There current build script _build.sh is only a placholder for a proper build system - possibly using Travis - which will update the docs site for each release.
We should move the Stan book to this repo. Let’s coordinate with @andrewgelman tomorrow to make sure he doesn’t have any branches in progress that might get messed up by the move.
What’s current? The problem we face is that PyStan and RStan are lagging as much as a few months behind CmdStan. Do we just change the basic HTML as soon as CmdStan changes and then assume PyStan and RStan will somehow update their docs to point to older versions?
Previously, you had suggested having the older HMTL versions up with a sym link to the most recent version under the top-level index. I’m not sure even that’ll solve this problem.
The docs repo now contains the Stan reference manual, functions reference, and user’s guide (a.k.a. “Bayesian Statistics Using Stan”)
We can move the CmdStan, RStan, and PyStan docs into this repo as well.

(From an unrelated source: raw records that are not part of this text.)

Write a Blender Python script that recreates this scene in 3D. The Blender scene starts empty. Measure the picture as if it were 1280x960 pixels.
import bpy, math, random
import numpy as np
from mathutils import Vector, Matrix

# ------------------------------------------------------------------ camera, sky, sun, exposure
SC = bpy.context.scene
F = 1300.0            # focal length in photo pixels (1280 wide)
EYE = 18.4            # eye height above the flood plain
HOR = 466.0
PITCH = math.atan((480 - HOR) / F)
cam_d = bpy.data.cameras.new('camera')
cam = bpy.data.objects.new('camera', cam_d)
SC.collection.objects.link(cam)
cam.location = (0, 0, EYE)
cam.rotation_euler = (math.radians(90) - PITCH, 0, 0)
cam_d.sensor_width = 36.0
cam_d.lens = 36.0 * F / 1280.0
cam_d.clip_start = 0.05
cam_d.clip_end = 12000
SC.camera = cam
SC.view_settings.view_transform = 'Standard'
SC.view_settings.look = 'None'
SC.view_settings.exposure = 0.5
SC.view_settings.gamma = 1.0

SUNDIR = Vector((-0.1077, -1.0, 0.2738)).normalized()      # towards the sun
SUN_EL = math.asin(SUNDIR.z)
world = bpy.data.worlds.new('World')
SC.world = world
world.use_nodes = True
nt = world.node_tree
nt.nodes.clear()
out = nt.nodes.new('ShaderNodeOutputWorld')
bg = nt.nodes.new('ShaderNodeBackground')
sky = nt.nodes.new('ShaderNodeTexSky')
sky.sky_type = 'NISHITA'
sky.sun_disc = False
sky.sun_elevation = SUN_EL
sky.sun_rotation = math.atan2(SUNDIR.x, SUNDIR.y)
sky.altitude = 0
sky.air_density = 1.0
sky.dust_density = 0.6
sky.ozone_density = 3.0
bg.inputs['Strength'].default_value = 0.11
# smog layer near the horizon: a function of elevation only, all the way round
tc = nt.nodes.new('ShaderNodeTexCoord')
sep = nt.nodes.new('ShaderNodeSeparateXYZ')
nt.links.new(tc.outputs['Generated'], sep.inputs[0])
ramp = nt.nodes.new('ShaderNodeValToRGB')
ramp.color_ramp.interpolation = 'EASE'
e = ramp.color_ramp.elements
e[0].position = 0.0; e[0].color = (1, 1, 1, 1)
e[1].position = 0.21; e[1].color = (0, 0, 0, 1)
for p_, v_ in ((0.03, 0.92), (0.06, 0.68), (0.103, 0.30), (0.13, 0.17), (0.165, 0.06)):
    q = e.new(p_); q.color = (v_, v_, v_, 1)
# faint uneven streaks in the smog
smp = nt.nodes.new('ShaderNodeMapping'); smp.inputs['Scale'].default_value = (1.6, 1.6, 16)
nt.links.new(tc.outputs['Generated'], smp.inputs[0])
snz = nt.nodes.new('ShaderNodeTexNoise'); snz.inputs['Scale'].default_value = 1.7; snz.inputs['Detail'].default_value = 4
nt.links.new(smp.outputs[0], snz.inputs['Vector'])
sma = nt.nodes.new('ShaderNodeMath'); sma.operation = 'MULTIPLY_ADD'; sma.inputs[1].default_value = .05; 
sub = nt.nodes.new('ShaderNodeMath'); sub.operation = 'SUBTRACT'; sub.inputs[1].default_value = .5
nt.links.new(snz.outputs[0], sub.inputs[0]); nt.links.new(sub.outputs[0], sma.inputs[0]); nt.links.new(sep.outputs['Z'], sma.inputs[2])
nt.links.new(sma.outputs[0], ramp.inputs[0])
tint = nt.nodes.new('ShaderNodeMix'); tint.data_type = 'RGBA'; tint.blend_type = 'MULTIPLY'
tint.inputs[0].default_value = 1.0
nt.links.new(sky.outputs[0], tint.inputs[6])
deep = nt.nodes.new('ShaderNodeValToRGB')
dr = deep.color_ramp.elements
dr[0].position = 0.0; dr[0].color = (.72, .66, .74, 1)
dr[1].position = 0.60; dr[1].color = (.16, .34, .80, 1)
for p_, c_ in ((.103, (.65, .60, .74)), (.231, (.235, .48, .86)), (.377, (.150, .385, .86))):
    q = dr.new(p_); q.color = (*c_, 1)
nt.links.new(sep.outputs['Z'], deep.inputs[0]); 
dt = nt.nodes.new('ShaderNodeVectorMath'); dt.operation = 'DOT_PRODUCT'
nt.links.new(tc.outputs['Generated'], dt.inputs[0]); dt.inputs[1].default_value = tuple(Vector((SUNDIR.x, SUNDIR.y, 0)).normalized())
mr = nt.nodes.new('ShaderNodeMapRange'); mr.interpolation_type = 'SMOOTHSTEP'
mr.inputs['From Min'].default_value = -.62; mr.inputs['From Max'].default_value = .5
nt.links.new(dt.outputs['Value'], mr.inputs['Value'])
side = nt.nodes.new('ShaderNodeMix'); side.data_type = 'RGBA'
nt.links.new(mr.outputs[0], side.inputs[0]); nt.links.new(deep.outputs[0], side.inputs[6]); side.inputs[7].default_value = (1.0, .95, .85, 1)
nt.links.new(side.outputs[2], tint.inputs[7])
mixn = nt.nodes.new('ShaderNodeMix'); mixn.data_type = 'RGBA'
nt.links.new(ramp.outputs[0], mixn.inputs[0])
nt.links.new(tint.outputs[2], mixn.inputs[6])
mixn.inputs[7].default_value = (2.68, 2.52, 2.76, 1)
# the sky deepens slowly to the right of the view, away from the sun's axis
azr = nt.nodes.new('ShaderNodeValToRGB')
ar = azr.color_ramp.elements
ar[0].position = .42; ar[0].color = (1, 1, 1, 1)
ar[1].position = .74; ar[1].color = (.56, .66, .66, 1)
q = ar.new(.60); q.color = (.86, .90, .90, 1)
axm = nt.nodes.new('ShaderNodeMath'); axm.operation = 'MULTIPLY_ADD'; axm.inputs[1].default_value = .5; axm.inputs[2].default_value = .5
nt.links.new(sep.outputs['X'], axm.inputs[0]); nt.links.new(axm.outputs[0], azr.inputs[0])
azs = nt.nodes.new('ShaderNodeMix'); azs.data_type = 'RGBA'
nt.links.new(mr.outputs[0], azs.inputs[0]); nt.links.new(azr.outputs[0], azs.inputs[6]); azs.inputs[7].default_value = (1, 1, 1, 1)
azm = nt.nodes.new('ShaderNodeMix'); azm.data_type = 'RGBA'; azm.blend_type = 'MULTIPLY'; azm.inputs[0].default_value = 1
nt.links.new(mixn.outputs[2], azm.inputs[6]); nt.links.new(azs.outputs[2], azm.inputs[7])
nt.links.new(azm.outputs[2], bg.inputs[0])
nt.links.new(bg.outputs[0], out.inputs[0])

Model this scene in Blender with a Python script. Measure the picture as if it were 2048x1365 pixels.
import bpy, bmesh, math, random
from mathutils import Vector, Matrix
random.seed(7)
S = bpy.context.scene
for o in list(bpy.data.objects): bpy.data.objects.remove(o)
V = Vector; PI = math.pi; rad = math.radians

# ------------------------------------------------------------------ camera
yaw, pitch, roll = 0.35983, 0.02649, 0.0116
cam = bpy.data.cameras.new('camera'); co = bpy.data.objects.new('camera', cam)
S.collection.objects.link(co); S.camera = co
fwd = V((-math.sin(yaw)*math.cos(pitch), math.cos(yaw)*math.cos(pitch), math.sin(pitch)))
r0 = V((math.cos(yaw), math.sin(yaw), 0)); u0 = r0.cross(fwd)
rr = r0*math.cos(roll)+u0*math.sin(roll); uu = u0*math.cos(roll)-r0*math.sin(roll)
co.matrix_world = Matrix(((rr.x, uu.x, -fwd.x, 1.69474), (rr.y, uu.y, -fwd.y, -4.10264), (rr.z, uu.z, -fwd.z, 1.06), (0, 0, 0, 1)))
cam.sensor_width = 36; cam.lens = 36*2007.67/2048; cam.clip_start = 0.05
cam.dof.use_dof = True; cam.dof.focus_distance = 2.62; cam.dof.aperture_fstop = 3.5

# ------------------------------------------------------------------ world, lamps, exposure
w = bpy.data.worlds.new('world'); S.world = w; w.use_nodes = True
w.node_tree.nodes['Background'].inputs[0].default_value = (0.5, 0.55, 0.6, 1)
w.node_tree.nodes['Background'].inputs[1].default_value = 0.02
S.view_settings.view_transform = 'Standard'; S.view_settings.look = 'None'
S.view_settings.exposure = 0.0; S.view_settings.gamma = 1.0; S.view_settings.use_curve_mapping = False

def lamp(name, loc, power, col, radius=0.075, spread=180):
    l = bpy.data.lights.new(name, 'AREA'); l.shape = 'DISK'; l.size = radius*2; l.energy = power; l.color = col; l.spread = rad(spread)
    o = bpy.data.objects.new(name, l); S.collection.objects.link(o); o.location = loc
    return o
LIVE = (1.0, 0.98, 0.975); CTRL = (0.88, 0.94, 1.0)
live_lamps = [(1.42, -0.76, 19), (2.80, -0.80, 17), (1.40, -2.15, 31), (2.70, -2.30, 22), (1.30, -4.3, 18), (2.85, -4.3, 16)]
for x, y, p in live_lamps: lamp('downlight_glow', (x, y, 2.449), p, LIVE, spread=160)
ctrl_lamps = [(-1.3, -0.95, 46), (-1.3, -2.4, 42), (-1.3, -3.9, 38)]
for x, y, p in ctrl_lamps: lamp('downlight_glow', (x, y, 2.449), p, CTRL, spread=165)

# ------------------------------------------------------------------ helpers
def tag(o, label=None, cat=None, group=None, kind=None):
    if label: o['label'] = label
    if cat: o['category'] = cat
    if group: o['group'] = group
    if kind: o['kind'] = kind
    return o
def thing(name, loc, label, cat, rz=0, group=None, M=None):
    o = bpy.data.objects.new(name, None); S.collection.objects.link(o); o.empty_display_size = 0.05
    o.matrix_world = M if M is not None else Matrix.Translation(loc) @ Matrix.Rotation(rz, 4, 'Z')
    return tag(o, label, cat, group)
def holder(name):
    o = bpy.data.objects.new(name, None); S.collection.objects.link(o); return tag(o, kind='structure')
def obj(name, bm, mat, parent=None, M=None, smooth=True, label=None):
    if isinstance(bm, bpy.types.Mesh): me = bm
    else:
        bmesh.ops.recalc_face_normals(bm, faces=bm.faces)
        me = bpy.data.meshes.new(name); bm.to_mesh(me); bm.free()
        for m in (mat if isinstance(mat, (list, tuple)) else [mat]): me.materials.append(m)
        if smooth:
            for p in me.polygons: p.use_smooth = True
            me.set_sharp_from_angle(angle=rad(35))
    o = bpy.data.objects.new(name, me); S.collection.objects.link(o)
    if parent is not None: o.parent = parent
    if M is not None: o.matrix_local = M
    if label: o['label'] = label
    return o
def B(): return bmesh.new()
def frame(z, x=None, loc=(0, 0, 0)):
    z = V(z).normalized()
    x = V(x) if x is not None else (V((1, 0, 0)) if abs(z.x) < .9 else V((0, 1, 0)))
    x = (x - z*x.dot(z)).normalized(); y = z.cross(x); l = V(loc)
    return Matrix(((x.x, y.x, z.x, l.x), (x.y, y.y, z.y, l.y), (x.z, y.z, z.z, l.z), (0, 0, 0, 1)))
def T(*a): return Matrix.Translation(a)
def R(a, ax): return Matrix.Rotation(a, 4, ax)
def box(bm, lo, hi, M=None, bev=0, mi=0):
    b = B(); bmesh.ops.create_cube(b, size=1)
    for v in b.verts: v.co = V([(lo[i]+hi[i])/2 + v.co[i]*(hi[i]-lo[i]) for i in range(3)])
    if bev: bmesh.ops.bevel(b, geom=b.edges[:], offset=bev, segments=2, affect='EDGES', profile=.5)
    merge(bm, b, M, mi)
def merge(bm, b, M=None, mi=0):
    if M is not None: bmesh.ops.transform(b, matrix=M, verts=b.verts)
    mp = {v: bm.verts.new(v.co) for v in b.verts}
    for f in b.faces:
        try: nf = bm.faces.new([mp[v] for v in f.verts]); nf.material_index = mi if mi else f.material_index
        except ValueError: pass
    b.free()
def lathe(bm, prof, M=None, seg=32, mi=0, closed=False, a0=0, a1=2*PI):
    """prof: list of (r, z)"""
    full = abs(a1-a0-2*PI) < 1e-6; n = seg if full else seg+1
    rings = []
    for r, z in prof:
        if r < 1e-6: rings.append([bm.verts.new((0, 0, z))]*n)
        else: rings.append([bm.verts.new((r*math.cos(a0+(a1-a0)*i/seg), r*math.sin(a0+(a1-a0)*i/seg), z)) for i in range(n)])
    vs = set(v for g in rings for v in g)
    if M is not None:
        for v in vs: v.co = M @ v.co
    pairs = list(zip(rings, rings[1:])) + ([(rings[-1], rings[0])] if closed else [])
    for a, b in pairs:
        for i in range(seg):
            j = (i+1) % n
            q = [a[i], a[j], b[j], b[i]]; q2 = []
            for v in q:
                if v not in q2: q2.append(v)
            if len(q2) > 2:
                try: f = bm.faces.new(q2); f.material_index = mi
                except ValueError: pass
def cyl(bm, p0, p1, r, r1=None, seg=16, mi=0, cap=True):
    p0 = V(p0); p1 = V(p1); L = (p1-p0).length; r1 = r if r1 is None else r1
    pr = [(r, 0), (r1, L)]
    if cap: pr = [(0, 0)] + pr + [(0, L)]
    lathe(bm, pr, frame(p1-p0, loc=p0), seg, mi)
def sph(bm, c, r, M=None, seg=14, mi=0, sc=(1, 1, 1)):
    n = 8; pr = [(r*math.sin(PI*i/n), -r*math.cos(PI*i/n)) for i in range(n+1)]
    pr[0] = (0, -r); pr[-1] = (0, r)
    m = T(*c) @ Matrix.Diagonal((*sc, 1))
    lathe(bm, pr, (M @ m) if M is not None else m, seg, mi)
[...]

The landing page is http://mc-stan.org/docs/
The HTML versions of the Stan manuals were introduced in 2.18. The index page has links to the pdfs for 2.17. Going forward, there will be new versions of the HTML and pdfs with each release.
Next steps here are: 1. add manuals for the interfaces
this definitely needs to be done for CmdStan because right now there’s not an online version of the manual. the Rmarkdown/pandoc/knitr toolchain is nice because we can generate both online and print versions of the docs.
2. create unversioned HTML docs which automatically redirect to the latest version for which the URL is valid, e.g.:
not necessarily. if the Python ecosystem meets your docs needs, that’s fine. I think I’ll amend the above statement about the interfaces. the CmdStan docs need to be pulled into this repo.
we need to do this for the Stan and CmdStan docs because for a long time the docs were only distributed as pdfs and this was suboptimal because users couldn’t get answers to their questions via a web search. so we converted the documentation from latex to Rmarkdown so we can use knitr/pandoc/bookdown and github pages to build and host the docs respectively.
if you have a way of putting your docs online for your users, that’s great. Rmarkdown/pandoc is just one way to go.
Can the team please host pre-built PDFs for the docs/book? Pandoc toolchain is really fragile I failed to get it working with strange (to me) messages on both Ubuntu and Mac.
when the Stan documentation was latex only (2.17 and before), the pdfs were prettier. we lost some of that when moving to the gitbook/pandoc toolchain. therefore the new pdfs aren’t nearly as nice as the old ones.
One of my coworkers pointed out to me the docs are complaining about the connection not being secure. I don’t know how the hosting works for this, but last time I needed a cert I just used https://letsencrypt.org/ .
Either that or maybe just use http? It’s just docs anyway?